Mars Lander to Be Boosted by 3D-Printed Methane Fuel Pump

If NASA wants to meet its goal of sending humans to Mars in the 2030s, they’re going to need to construct the proper ride. That’s why the U.S. space agency is currently developing a methane rocket engine that could drive the means for human transportation to the “Red Planet.” Like a number of other corporations and agencies involved in the “new space” industry, NASA has turned to 3D printing to aid in this endeavor, 3D printing a turbopump that will push fuel to the engine of a potential Mars lander. The results of their 3D-printed fuel pump are looking good so far, as NASA has successfully tested the pump to determine that this method for delivering methane fuel may very well be suitable for driving a rocket engine.

This rocket engine fuel pump has hundreds of parts, including a turbine that spins at over 90,000 rpm.

Made up of hundreds of components, the 3D-printed turbopump was designed with 45 percent fewer parts than rocket fuel pumps made by traditional manufacturing methods. To direct fuel into a rocket engine for a Mars landing spacecraft, a series of turbines spin rapidly to drive the pump, which, similar to the way a heart might beat, pulses liquid methane into the engine. Running the system at full power saw the turbines generate 600 horsepower to 36,000 rpm, supplying 600 gallons of methane per minute. At this capacity, the turbopump could fuel an engine capable of creating 22,500 pounds of thrust. In addition to this full-power test, NASA also conducted several other tests at lower power levels.

Selective laser melting was the 3D-printing process used to print the turbopump—a process that builds layers from a metal powder that are then fused together with a laser. Not only did the use of 3D printing allow for a more streamlined pump design, but the technology enabled for a rapid turn around on the manufacturing of two matching turbopumps, one for testing liquid methane fuel and the other for liquid hydrogen.

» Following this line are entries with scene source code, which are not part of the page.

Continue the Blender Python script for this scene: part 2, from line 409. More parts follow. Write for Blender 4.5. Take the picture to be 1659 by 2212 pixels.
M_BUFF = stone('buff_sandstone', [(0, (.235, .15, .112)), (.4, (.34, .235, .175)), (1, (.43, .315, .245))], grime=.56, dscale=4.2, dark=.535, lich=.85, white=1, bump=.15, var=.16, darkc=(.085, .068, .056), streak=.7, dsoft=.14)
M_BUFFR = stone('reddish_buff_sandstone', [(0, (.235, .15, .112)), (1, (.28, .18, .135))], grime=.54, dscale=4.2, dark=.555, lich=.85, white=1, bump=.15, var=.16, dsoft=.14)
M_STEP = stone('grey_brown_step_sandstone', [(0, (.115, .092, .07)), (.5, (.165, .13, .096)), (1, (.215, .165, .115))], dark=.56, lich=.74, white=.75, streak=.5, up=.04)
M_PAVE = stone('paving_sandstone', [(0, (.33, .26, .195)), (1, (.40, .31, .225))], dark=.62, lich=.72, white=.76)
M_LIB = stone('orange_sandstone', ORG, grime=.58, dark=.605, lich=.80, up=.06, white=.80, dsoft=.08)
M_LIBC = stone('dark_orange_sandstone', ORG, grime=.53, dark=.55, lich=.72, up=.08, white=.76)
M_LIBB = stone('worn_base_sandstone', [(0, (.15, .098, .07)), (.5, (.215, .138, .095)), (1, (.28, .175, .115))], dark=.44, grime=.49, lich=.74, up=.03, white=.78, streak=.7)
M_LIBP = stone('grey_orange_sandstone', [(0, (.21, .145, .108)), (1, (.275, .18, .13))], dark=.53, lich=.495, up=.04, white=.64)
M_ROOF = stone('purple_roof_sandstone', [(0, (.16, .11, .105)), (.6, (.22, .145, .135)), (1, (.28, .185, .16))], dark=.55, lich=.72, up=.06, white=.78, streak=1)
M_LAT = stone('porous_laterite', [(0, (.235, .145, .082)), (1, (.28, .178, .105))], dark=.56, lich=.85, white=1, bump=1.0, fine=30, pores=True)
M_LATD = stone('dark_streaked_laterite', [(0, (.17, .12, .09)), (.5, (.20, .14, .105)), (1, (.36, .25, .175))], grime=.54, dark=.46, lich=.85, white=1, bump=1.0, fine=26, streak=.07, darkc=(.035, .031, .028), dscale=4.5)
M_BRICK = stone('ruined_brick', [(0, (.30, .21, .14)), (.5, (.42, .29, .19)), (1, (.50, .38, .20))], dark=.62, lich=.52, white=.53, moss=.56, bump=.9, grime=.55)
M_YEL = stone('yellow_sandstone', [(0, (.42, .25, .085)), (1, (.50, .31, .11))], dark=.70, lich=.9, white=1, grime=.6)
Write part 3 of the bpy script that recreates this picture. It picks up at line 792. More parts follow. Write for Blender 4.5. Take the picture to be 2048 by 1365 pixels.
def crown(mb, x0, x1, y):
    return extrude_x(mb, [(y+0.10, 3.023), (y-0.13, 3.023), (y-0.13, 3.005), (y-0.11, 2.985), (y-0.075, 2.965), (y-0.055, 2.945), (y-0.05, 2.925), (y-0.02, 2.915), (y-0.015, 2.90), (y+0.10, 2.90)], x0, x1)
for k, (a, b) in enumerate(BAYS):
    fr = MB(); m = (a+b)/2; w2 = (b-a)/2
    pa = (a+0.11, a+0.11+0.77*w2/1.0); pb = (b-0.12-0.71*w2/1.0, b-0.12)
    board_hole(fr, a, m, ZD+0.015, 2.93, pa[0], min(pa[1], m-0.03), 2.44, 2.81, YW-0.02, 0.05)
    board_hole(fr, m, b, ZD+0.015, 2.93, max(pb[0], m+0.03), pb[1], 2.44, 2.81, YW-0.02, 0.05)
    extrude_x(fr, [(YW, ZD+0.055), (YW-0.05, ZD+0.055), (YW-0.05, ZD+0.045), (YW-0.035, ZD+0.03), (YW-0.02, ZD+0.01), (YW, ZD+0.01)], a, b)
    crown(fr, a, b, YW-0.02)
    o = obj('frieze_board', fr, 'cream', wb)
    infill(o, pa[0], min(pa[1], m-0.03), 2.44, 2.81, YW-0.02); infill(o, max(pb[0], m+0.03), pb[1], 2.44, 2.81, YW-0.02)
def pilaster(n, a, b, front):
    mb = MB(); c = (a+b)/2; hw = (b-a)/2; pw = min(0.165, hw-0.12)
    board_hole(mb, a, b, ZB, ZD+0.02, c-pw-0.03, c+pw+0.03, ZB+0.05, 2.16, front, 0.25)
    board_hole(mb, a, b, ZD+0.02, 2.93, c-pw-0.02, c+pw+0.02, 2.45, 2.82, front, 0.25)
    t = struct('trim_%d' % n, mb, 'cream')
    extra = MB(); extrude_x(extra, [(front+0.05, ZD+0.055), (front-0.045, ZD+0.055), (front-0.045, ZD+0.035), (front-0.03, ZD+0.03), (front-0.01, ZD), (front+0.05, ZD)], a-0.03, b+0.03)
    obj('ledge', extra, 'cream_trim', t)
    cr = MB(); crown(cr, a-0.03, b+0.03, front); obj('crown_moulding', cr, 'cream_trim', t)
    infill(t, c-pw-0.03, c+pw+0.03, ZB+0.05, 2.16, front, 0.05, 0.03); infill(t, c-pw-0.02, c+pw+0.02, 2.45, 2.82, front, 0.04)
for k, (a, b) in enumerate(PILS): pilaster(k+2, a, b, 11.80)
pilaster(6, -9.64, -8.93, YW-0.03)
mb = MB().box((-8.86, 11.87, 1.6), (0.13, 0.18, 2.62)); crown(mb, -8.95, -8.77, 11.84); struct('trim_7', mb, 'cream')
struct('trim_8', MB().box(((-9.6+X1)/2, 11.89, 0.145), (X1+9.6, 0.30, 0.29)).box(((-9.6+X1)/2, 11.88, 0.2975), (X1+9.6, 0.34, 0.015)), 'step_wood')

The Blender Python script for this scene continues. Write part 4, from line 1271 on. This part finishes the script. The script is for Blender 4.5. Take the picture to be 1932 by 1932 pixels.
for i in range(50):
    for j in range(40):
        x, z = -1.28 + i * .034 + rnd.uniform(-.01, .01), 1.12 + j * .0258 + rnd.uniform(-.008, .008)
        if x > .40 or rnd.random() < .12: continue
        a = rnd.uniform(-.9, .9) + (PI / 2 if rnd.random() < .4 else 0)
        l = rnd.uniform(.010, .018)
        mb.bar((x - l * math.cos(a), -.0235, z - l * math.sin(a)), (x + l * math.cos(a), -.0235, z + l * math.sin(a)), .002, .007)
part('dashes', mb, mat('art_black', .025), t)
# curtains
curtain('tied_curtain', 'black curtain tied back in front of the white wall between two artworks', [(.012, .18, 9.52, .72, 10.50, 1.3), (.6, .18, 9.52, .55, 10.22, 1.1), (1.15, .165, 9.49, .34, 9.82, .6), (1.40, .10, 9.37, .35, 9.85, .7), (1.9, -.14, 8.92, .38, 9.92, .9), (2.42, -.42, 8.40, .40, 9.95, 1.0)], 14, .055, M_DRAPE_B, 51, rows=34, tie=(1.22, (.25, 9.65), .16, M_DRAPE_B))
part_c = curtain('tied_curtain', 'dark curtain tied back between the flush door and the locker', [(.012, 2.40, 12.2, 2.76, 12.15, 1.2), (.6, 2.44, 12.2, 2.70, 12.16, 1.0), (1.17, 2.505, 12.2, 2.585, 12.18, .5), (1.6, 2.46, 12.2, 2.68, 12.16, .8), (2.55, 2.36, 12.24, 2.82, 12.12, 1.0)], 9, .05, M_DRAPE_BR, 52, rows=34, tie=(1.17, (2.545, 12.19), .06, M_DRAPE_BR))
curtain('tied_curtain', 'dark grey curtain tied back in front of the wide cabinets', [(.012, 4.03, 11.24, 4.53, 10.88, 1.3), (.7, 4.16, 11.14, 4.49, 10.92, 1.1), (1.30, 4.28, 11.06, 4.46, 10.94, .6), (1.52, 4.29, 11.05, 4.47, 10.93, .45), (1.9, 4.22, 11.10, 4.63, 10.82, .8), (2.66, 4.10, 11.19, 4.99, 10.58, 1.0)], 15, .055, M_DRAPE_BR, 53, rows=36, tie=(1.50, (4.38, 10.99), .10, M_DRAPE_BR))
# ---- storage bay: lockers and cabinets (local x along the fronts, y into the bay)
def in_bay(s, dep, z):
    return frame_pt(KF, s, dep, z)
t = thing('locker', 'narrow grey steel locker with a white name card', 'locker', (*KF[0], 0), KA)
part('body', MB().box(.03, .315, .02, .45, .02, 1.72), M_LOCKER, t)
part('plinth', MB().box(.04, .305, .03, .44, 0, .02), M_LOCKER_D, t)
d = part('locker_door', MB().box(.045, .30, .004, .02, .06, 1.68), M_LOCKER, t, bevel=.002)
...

In 2015, NASA finished testing the other turbopump design for use with liquid hydrogen fuel. For this series of testing, however, the NASA team worked with methane for its ability to store for prolonged periods of time,because liquid methane is cooled to –255 °F (–159°C), as compared to liquid hydrogen, which is cooled to –400 °F (–240°C). In turn, liquid methane boils off more slowly, extending its storage life. Due to the substantial amount of carbon dioxide in the atmosphere of Mars, an added bonus is the fact that it’s possible to create methane fuel from this plentiful gas.

The designer of the turbopump, Marshall engineer Marty Calvert, commented on the use of methane fuel as compared to hydrogen, saying, “By demonstrating the same turbopump can work with different fuels, we’ve shown that a common design would work for either engines fueled by methane or hydrogen. Because liquid methane is much more dense than hydrogen, it requires the turbopump to spin at a different speed to deliver the same amount of mass flow to the engine.”

Aside from the 3D-printed turbopumps, NASA has 3Dprinted injectors and other rocket parts, as well. The next step will see the team combine the 3D-printed turbopump with these components and test the use of methane once again. Mary Beth Koelbl, manager of the Propulsions Systems Department at NASA’s Marshall Space Flight Center in Huntsville, Ala., said of the use of 3D printing for the project, “This is one of the mostcomplex rocket parts NASA has ever tested with liquid methane, a propellant that would work well for fueling Mars landers and other spacecraft. Additive manufacturing, or 3D printing, made it possible to quickly design, build and test two turbopumps with identical designs that worked well with both liquid methane and liquid hydrogen propellant.”